Sasha, la jeune vampire, est interprétée par Sara Montpetit et elle crève littéralement l’écran, au point où le personnage semble devenir immédiatement iconique. Peux-tu nous parler de ta rencontre avec elle et de ce qu’elle a apporté à ton personnage ?

Elle est géniale Sara Montpetit ! Pour l’anecdote, je reçois beaucoup de photos de jeunes adolescents ou de jeunes adultes qui se sont déguisés en Sasha pour Halloween (le film est sorti au Québec en 2023), et ça me touche tellement parce que je me dis qu’ils se reconnaissent en elle. J’avais peur de faire une maladresse en voulant traiter un personnage adolescent d’aujourd’hui alors que mon adolescence, elle remonte à longtemps ! Donc je suis contente de ne pas avoir traité ça avec un regard ringard.
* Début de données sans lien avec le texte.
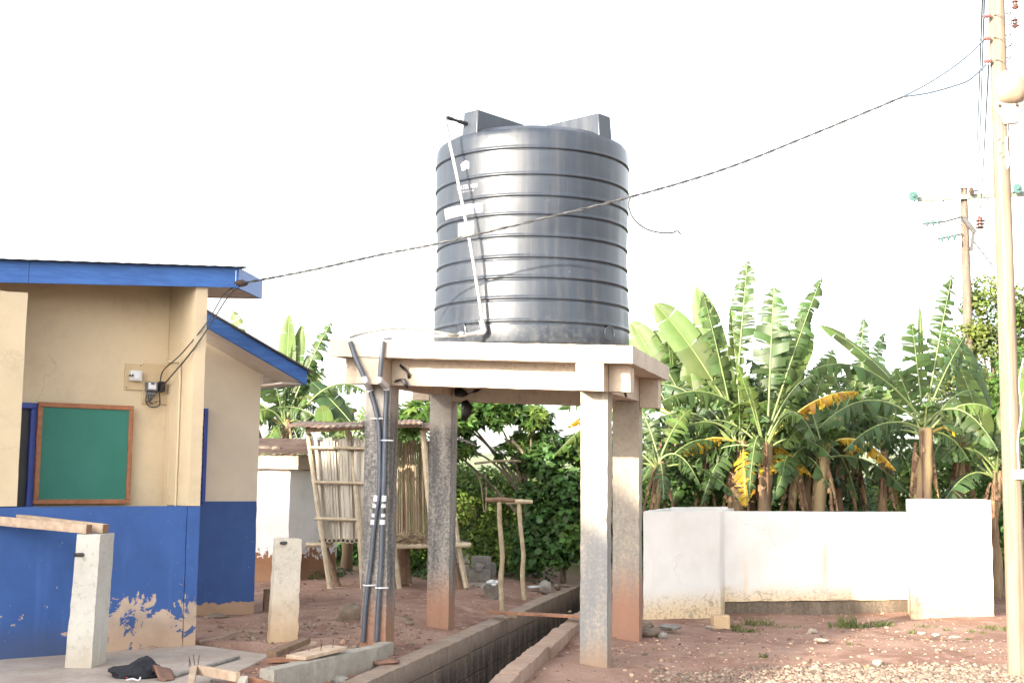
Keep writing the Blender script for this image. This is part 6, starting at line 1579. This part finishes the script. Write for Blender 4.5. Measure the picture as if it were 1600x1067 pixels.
for k, (x0, x1, yt, Y, mat, lab) in enumerate((
    (1470, 1660, 455, 27.5, 'bush_olive', 'olive tree crown rising behind the distant power pole'), (1540, 1720, 560, 25.0, 'bush', 'green tree crown behind the timber utility pole'))):
    c = P((x0 + x1) / 2, 900, Y); c.z = 0; top = P((x0 + x1) / 2, yt, Y); hw = (x1 - x0) / 2 * Y / FPX; h = top.z
    cl_ = ell_clumps((c.x, c.y, h * .66), (hw, 1.2, h * .36), 60, .44, 80 + k)
    tree('leafy_tree', lab, 'tree', c, (c.x, c.y, h * .75), cl_, 20000, .12, mat, 90 + k, .10, 8)
for k, (x0, x1, yt, Y, mat, lab) in enumerate((
    (1000, 1110, 705, 19.9, 'bush', 'leafy bush at the foot of the thin brown banana stem'), (1120, 1250, 725, 20.1, 'bush', 'leafy bush between the two tall banana stems'), (1250, 1350, 740, 20.3, 'bush_dark', 'dark low bush by the squat banana stem'),
    (1480, 1570, 690, 22.5, 'bush_light', 'bright bush at the foot of the distant power pole'), (1395, 1490, 700, 23.0, 'bush_light', 'bright bush right of the big banana stem'), (1345, 1420, 745, 25.0, 'bush', 'small round bush before the pale hillside'), (1545, 1640, 700, 20.0, 'bush', 'creeper covered bush beside the tall end block'))):
    c = P((x0 + x1) / 2, 900, Y); c.z = 0; top = P((x0 + x1) / 2, yt, Y); hw = (x1 - x0) / 2 * Y / FPX; h = max(.6, top.z)
    cl_ = ell_clumps((c.x, c.y, h * .52), (hw * 1.15, .7, h * .52), 34, .34, 120 + k)
    tree('sunlit_bush', lab, 'bush', c, (c.x, c.y, h * .7), cl_, 9000, .09, mat, 130 + k, .03, 5)
# far hills
hv, hf = [], []
nx = 80
for j, (y, z0) in enumerate(((70, -.5), (110, 1.0), (170, 3.2), (260, 6.2), (330, 8.0))):
    for i in range(nx):
        x = (i / (nx - 1) - .5) * y * 2.4; hv.append((x, y + 6 * noise.noise(Vector((x * .02, y, 0))), z0 + (1.0 + j * .55) * noise.noise(Vector((x * .02 + 5, y * .02, 1))) + .0))
for j in range(4):
    for i in range(nx - 1):
        a = j * nx + i; hf.append((a, a + 1, a + nx + 1, a + nx))
o = fast_mesh('hills', hv, 4, hf, M['hill'], smooth=True); o['kind'] = 'structure'

# ------------------------------------------------------------------ gravel, pebbles, weeds
ico = bmesh.new(); bmesh.ops.create_icosphere(ico, subdivisions=1, radius=1)
IV = np.array([v.co[:] for v in ico.verts]); IF = np.array([[v.index for v in f.verts] for f in ico.faces]); ico.free()
def scatter(name, pts, rad, mat, flat=(.45, .8)):
    n = len(pts); R_ = rng
    q = IV[None] * (1 + R_.uniform(-.28, .28, (n, 12, 1)))
    q = q * np.stack([rad * R_.uniform(.8, 1.4, n), rad * R_.uniform(.7, 1.0, n), rad * R_.uniform(*flat, n)], 1)[:, None]
    a = R_.uniform(0, 6.28, n); c, s = np.cos(a)[:, None], np.sin(a)[:, None]
    x = q[..., 0] * c - q[..., 1] * s; y = q[..., 0] * s + q[..., 1] * c
    v = np.stack([x, y, q[..., 2]], -1) + np.array(pts)[:, None]
    f = (IF[None] + np.arange(n)[:, None, None] * 12).reshape(-1, 3)
    o = fast_mesh(name, v.reshape(-1, 3), 3, f, M[mat]); o['kind'] = 'stuff'
    return o
def gravel_density(x, y):
    p_ = (x - 1.35 - (11.2 - y) * -.3) / 1.5 + 0.6 * noise.noise(Vector((x * 1.2, y * 1.2, 5))); q_ = (11.75 - y + (x - 3.2) * .05) / .55 + 0.6 * noise.noise(Vector((x * 1.6, y * 1.6, 8)))
    return max(0, min(1, p_)) * max(0, min(1, q_))
pts = []; 
while len(pts) < 26000:
    x, y = random.uniform(1.2, 5.4), random.uniform(8.9, 12.3)
    if random.random() < gravel_density(x, y): pts.append((x, y, gz(x, y) + random.uniform(-.002, .007)))
scatter('gravel', pts, np.random.default_rng(3).gamma(3.2, .0033, len(pts)) + .003, 'stone')
pts = []
while len(pts) < 3800:
    y = 9.0 + 11 * random.random() ** 1.6; x = random.uniform(-4.5, 6.0) * y / 14
    if in_apron(x, y) or (Lin(y) - LW - .02 < x < Rin(y) + RW + .02): continue
    d = noise.noise(Vector((x * .8, y * .8, 2))) + .4
    if random.random() < d + .25: pts.append((x, y, gz(x, y) + .001))
scatter('pebbles', pts, np.random.default_rng(4).gamma(2.2, .0042, len(pts)) + .003, 'pebble')
pts = []
while len(pts) < 420:                             # paler chips round the kerb and posts
    x, y = random.uniform(-2.6, -.6), random.uniform(10.6, 13.8)
    if in_apron(x, y) or x > Lin(y) - LW - .02: continue
    pts.append((x, y, gz(x, y) + .002))
for k in range(300):
    x, y = random.uniform(.7, 4.5), random.uniform(11, 16)
    pts.append((x, y, gz(x, y) + .002))
scatter('stone_chips', pts, np.random.default_rng(5).gamma(2.0, .0048, len(pts)) + .004, 'stone')
def tufts(name, spots, mat='grass', seed=1):
    R_ = np.random.default_rng(seed); V = []; 
    for (x, y, rad, n, h) in spots:
        for k in range(int(n * .6)):
            a = R_.uniform(0, 6.28); rr = rad * math.sqrt(R_.uniform()); px_, py_ = x + rr * math.cos(a), y + rr * math.sin(a) * .7
            z = gz(px_, py_); hh = h * R_.uniform(.4, 1.2); ln = R_.normal(0, .35, 2) * hh; wv = R_.uniform(-1, 1, 2); wv = wv / (np.linalg.norm(wv) + 1e-6) * R_.uniform(.004, .009)
            hh *= .62; b = np.array([px_, py_, z]); m_ = b + np.array([ln[0] * .4, ln[1] * .4, hh * .6]); t = b + np.array([ln[0], ln[1], hh])
            w3 = np.array([wv[0], wv[1], 0]); V += [b - w3, b + w3, m_ + w3 * .8, m_ - w3 * .8, m_ - w3 * .8, m_ + w3 * .8, t, t]
    V = np.array(V); F = np.arange(len(V)).reshape(-1, 4)
    o = fast_mesh(name, V, 4, F, M[mat]); o['kind'] = 'stuff'; return o
spots = []
def gs(x, y, rad, n, h): p = G(x, y, 0); spots.append((p.x, p.y, rad, n, h))
for a in ((1165, 975, .16, 130, .10), (1185, 965, .2, 130, .14), (1150, 968, .1, 50, .08), (1325, 966, .12, 110, .22), (1315, 968, .2, 90, .12), (1345, 968, .1, 60, .1), (1368, 967, .08, 50, .14), (1385, 966, .08, 50, .12), (1425, 978, .05, 40, .09), (1480, 974, .05, 25, .05), (1525, 976, .12, 50, .06), (1580, 972, .25, 120, .12), (1515, 988, .04, 20, .05), (1192, 1027, .04, 34, .07), (1328, 1003, .03, 20, .05), (1445, 968, .15, 50, .05), (1540, 968, .12, 60, .08), (1230, 968, .2, 60, .05), (800, 890, .3, 90, .12), (830, 895, .3, 90, .12)): gs(*a)
tufts('grass', spots)
# low undergrowth carpeting the earth under the bushes
cl_ = []
R_ = random.Random(5)
for k in range(60):
    y = R_.uniform(19.6, 23.5); x = R_.uniform(-3.5, 7.5)
    if Lin(y) - .4 < x < Lin(y) + 1.0: continue
    cl_.append((Vector((x, y, .10)), (.45, .4, .16)))
v, f = leaf_cloud(9000, cl_, .085, 77)
o = fast_mesh('undergrowth', v, 4, f, M['bush_dark']); o['kind'] = 'stuff'
# dry leaf litter blown about the yard
R_ = np.random.default_rng(9); n = 420
y = 9.3 + 9 * R_.uniform(0, 1, n) ** 1.3; x = R_.uniform(-4.2, 5.5, n) * y / 14
ok = [not in_apron(a, b) and not (Lin(b) - LW - .03 < a < Rin(b) + RW + .03) for a, b in zip(x, y)]
x, y = x[ok], y[ok]; n = len(x)
c = np.stack([x, y, [gz(a, b) + .012 for a, b in zip(x, y)]], 1)
a = R_.uniform(0, 6.28, n); t = np.stack([np.cos(a), np.sin(a), R_.normal(0, .25, n)], 1); b = np.stack([-np.sin(a), np.cos(a), R_.normal(0, .35, n)], 1); s_ = R_.uniform(.015, .04, n)[:, None]
up = np.array([0, 0, 1.0]); V = np.stack([c - t * s_, c + b * s_ * .45 + up * .006, c + t * s_ + up * .008, c - b * s_ * .45], 1).reshape(-1, 3)
o = fast_mesh('dry_leaves', V, 4, np.arange(len(V)).reshape(-1, 4), M['ban_dead']); o['kind'] = 'stuff'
Sara Montpetit je l’ai découverte dans Maria Chapdelaine (Sébastien Pilote, 2021), puis l’année suivante avec Falcon Lake (Charlotte Lebon, 2022). Dans ce film elle dégage quelque chose d’hyper fort. Son regard est tellement perçant, il y a tellement de choses qui se passent sans qu’elle n’ait rien à dire. En la découvrant, je me suis dit :”je peux croire que cette personne est un vampire de 68 ans !” Je savais que je voulais travailler avec elle, mais j’ai tout de même fait une audition parce que je voulais voir comment la communication allait se faire entre nous. Est-ce qu’elle était drôle ? Est-ce qu’elle allait s’adapter au ton particulier de mon film qui est assez différent de ce qu’elle avait fait avant ? Il se trouve qu’elle m’a vraiment surprise par un humour très fin, très précis. Elle a une intelligence du timing et c’est totalement ce que je cherchais dont ça a été une grande rencontre. Puis c’est une jeune femme très curieuse, très authentique. La discussion était continuelle entre nous. On a fait beaucoup de répétitions avec elle et Felix-Antoine Bénard qui joue Paul. Le but était d’entrer plus en profondeur dans les scènes puis de trouver la musicalité de chaque partie, parce que c’est vraiment un film qui repose sur une forme de musicalité. Sara n’a pas peur de poser des questions, de suggérer des choses puis d’embrasser le processus complètement. C’est un bonheur de travailler avec elle et puis, elle perce l’écran donc je regrette aucunement mon choix !

Dans ce qui paraît être une boutique de fourre-tout vieillotte, un jeune adolescent et une jeune fille sont face à un bac à vinyles ; chacun d'un côté, ils se jettent un regard à la fois méfiant et intimidé dans le film Vampire humaniste cherche suicidaire consentant réalisé par Ariane Louis-Seize.

© Wayna Pitch

Il y a une scène qui a particulièrement retenu notre attention, c’est celle de la chambre avec Paul et Sasha. Peux-tu nous en parler plus en détail ?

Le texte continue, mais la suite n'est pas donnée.